It wasn’t for a lack of trying, but in the end there was nothing bulls could do to keep natural gas futures prices from free-falling lower Monday. The combination of mild temperature forecasts, negative technical factors, and the continuation of an unimpressive tropical storm season was enough to place bears back at the market’s helm. September futures closed at $4.630, down 24.4 cents or 5% for the session.

After Friday’s long-awaited short-covering rally, traders had high hopes for the market Monday. In an ideal situation, bulls would have returned from the weekend to supportive temperature forecasts and possibly the existence of a tropical storm in the Atlantic. Armed with that information, a test of the $5.00 mark would have been in the cards. As it turns out, however, Mother Nature was not capricious with continued mild temperatures in the forecast and tropics that remain devoid of major storm activity.

According to the latest six- to 10-day forecast released Monday by the National Weather Service, below normal temperatures will continue across much of the eastern half of the country through the middle of the month. Below normal temperatures are also expected along the Pacific Coast, confining the hot air to the Central and Western Plains and northern New England, where the impact on gas demand will be negligible.

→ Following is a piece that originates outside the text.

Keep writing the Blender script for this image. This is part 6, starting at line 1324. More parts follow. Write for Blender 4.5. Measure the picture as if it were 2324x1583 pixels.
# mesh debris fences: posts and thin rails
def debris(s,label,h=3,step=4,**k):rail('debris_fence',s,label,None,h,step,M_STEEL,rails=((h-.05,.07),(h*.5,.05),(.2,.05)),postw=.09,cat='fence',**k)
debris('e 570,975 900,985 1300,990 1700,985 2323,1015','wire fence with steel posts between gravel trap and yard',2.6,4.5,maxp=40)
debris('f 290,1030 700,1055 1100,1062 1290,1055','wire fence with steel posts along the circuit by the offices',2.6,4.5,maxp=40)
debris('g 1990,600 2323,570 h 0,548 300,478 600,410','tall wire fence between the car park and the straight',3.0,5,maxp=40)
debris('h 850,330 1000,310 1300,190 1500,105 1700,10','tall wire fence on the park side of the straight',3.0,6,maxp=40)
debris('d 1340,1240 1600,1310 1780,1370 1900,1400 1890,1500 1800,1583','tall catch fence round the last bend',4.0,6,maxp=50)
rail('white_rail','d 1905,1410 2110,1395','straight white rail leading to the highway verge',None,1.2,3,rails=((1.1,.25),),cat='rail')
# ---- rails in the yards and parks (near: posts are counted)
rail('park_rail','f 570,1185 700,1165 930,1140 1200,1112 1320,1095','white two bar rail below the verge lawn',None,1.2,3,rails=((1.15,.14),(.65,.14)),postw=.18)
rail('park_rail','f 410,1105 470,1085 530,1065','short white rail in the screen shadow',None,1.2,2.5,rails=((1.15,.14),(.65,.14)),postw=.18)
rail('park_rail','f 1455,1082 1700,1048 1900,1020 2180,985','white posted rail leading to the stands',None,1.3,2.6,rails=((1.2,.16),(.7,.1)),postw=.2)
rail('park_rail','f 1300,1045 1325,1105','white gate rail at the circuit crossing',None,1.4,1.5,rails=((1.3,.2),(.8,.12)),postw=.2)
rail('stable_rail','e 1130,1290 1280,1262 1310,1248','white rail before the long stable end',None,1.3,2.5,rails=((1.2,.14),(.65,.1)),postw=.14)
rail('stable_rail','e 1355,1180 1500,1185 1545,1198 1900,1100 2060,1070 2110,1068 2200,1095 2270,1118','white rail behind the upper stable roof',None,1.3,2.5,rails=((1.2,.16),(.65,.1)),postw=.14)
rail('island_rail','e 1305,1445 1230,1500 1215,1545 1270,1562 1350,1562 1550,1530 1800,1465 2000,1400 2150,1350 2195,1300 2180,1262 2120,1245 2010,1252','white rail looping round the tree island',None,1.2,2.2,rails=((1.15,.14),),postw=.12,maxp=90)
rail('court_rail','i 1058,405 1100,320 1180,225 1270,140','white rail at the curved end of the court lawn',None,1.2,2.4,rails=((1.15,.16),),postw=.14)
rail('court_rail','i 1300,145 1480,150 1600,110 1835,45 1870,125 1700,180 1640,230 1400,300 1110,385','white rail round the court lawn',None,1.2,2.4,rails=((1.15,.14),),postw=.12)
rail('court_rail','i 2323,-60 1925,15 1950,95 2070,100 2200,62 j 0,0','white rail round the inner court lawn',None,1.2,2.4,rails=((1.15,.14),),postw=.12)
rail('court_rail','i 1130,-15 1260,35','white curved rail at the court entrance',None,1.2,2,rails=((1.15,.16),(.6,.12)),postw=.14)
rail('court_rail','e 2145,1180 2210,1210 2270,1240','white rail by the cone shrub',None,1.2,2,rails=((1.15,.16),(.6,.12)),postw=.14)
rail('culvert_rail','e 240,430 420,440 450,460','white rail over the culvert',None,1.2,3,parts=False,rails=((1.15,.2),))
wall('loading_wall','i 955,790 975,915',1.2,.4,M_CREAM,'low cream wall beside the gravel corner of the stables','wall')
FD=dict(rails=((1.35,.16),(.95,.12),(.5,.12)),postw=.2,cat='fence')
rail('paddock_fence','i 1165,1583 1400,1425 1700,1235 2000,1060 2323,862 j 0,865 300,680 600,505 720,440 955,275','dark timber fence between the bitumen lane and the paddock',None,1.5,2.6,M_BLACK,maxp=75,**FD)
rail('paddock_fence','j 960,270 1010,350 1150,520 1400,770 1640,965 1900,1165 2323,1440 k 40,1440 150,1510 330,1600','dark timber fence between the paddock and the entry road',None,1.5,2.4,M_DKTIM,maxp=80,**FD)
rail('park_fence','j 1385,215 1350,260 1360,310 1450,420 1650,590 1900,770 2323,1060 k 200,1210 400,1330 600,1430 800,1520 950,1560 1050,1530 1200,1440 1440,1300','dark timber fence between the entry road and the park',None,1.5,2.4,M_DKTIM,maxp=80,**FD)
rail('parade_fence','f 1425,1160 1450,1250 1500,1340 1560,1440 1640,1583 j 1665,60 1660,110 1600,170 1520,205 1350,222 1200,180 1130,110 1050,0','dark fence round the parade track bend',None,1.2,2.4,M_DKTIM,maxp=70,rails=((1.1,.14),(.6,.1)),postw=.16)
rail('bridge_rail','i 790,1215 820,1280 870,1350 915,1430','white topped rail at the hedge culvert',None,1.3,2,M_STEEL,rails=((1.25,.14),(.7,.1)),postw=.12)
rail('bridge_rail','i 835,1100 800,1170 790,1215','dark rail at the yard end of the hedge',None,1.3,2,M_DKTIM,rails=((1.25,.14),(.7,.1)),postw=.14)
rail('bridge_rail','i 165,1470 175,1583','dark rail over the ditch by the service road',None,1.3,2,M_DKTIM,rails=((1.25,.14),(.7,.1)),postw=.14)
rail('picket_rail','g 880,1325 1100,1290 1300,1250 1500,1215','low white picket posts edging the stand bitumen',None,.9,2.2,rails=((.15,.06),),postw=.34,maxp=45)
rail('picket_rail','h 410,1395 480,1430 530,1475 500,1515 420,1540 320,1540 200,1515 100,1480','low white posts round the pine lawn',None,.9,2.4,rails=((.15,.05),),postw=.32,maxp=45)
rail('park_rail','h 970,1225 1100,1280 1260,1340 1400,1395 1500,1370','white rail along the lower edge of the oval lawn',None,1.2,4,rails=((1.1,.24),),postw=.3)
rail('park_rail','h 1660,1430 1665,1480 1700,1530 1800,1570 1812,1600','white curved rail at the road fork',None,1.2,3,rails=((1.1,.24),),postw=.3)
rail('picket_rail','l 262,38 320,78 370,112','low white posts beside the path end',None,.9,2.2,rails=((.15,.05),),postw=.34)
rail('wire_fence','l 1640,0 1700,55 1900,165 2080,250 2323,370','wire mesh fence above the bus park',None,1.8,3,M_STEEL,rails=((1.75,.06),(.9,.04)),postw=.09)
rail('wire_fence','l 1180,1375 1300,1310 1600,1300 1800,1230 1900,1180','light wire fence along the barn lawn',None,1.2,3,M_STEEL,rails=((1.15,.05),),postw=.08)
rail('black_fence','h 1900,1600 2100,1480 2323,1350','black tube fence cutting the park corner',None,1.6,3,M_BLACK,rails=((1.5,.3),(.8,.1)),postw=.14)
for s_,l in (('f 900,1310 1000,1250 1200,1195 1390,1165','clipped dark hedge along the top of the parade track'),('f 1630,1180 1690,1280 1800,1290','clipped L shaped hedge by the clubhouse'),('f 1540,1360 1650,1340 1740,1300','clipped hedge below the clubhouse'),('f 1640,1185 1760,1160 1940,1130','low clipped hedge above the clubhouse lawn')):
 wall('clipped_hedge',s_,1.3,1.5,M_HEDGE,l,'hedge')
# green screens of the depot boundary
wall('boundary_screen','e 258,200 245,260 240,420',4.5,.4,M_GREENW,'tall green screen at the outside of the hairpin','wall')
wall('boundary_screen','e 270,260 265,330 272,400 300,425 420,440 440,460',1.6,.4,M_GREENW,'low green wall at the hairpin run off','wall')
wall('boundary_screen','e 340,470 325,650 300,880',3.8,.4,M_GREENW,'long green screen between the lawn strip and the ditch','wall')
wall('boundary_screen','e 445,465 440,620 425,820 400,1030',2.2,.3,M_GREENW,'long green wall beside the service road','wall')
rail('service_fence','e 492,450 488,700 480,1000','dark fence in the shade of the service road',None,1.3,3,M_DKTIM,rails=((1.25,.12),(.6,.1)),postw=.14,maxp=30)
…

While tropical activity has picked up since the end of July, there was little or no strengthening associated with an area of storminess in the eastern Atlantic over the weekend. Market-watchers agreed that the 16-cent short-covering rally Friday was precautionary buying ahead of that system potentially becoming a named system. After realizing the “coast was clear” Monday, those shorts were seen returning to the market.

However, fundamental factors were not alone Monday. Although temperature and hurricane outlooks were responsible for the direction of prices, technical considerations determined the size of the price drop. After reaching a $4.875 high just before noon EDT, the September contract began to spiral lower. Once sell-stops were hit in the upper $4.70s, the rout was on. At $4.63, the September contract finished just above key support at $4.60. In doing so, it notched the lowest close for a prompt-month Nymex contract since last December.

From a technical point of view, the market’s failure was not “what the market did Monday” but rather “what the market failed to do.” Specifically, traders pointed to September’s inability to challenge the $5.00 level as a negative sign. “If prices fail to at least test the $5.00 level, that would be considered quite bearish, and a failure of the correction to unfold in a normal manner. In this case, a retest of $4.60 should take place,” wrote Cynthia Kase of New Mexico-based Kase and Company in a fairly prophetic note to her customers over the weekend.

Kase is not alone in targeting the $4.60 level. Using Elliot Wave Analysis, Craig Coberly of Atlanta-based GSC Energy points to $4.58 in September futures as a key level of support. Though he is bullish in the intermediate term, Coberly recognizes that a close below $4.58 would invalidate this outlook and point to a immediate move down to the $4.40-45 area.

For Kase, meanwhile, a break of the $4.60 level would be devastating. “If $4.60 is broken, and a definitive close below that level does take place, then look for an extremely bearish follow-through with a challenge of the $4.00 level and a continuation down towards $3.60 becoming increasingly likely,” she said.